If additional funding is not received, the task force will run out of money “sometime before the end of 2015,” Nowles said.

Commissioners have been wary of discussing any new hiring or pay increases until an arbitrator rules how much sheriff’s deputies are owed in back pay after three years without a new contract. An arbitrator met with representatives of the Deputy Sheriffs Association and county labor relations staff last week and will rule sometime in the coming months how much the county owes deputies. Estimates from commissioners place costs somewhere in the neighborhood of $2 million to $4 million.
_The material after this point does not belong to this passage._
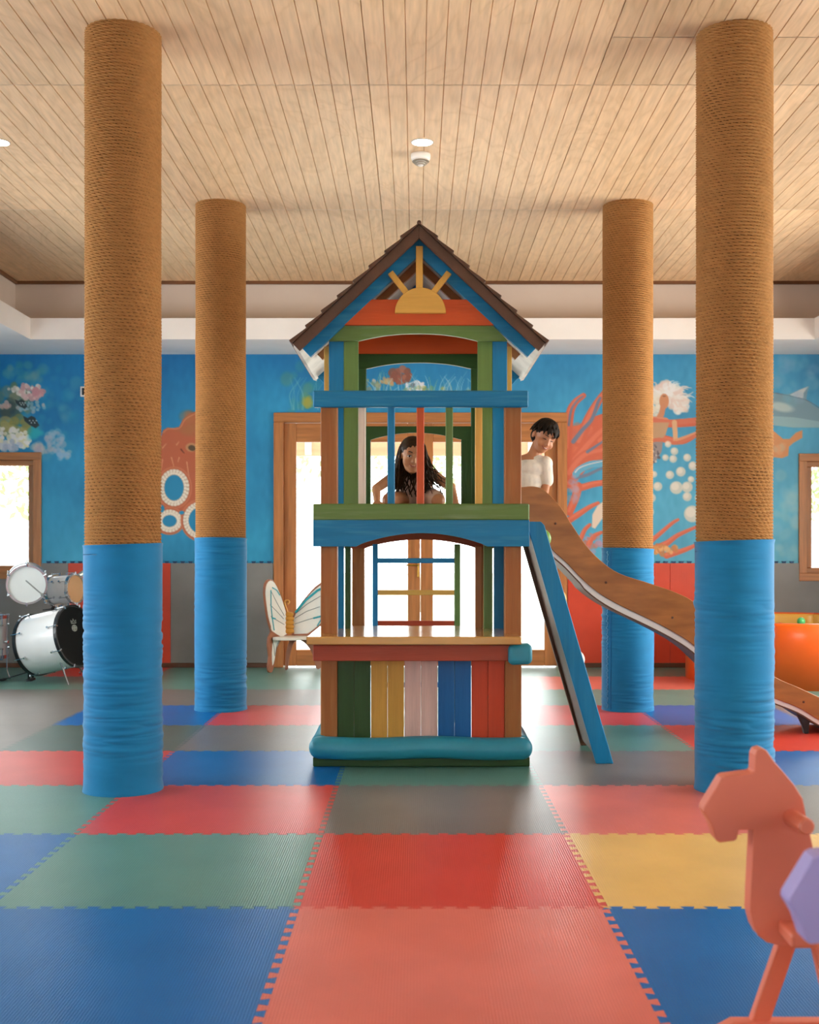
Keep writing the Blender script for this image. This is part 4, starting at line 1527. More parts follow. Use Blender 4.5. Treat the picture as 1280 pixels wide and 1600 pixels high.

“We’ve unfortunately been backed into a point where an arbitrator will decide if Spokane County invests in bodies, or pays benefits for a subgroup of the roughly 1,900 county employees,” Mielke said. “That makes it very difficult for us to determine what we’re going to do in 2015.”

Commissioner Al French said he was reluctant to make long-term funding decisions without first seeing how the Legislature handles a high court decision mandating more funding for education.

“I have absolutely zero confidence that they will fund that without taking additional revenue from the county,” French said.

Knezovich once again suggested a sales tax increase to ease the budget issues and volunteered to campaign on its behalf.

“Let me do the lifting,” the sheriff said. “The only thing I ask is that you don’t go out and campaign against it.”

Commissioners took no action on Knezovich’s request Monday.